Talk to him about hitting for a few minutes, and it’s easy to forget Jalen Miller isn’t a ten-year veteran. He sees the bigger picture, a remarkable trait in and of itself in a world of prospects who ride the highs and lows of every game like it’s the only one. And now with several years under his belt being thrown into the deep end against opponents several years older, the San Francisco Giants prospect just keeps getting better even through the inevitable stops and starts of development.
“My hitting coach this year, Todd Linden, he and I talked about this quite a bit,” Miller remembered. “He could tell when I was getting down on myself, and he’d pull me aside and tell me, ‘we know you were used to doing whatever you wanted at the plate in high school. Now you’re here and guys are better, but you need to realize you’re ahead of the curve right now.’ And that’s true, my class is just coming up to the draft this year, and they’ll start out in short-season with me a few years ahead already. That’s not meant to give me an excuse or anything, but knowing that I’m ahead of the game, that helps.”
“Besides, this is supposed to be hard,” he continued. “Everybody can’t just come out and be Bryce Harper at 18 years old hitting .300 at every level. I’d rather struggle now and figure out how to handle failure so when I do get to the big leagues, if I struggle, it’s not a major setback where they have to send me back to the minors.
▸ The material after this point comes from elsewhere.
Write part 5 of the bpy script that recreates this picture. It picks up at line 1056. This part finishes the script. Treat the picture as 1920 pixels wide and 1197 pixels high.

It’ll be something manageable. I’ll know how to handle myself to where I can stay steady through struggle.”
That’s Jalen Miller: twenty years old, going on thirty-five. Maybe he’ll make a good coach one day, but there’s a lot of playing time left in his career before that. In fact, the biggest news on that playing time front comes in something of a position change — or, maybe more appropriately, a position-solidifier. A shortstop in his rookie season back in 2015, Miller logged 28 games there again in San Jose this summer, but his long-term future points explicitly to second base. Now, he’s focused fully on it.
“I think second base is where I’ll have the most success in the infield,” the San Francisco Giants prospect said. “I really like second base. It was an adjustment coming over from playing shortstop for so long. The throwing angle is different, the footwork is different, double plays are a challenge, but I think I handled it well. And the only place to go from here is up. In a few years, I see myself as an everyday second baseman in the big leagues. I want to keep improving until hopefully I’m a Gold Glove second baseman one day with the San Francisco Giants.”
Ahead of the curve with the talent, time, and opportunity to prove it, Jalen Miller is well on his way.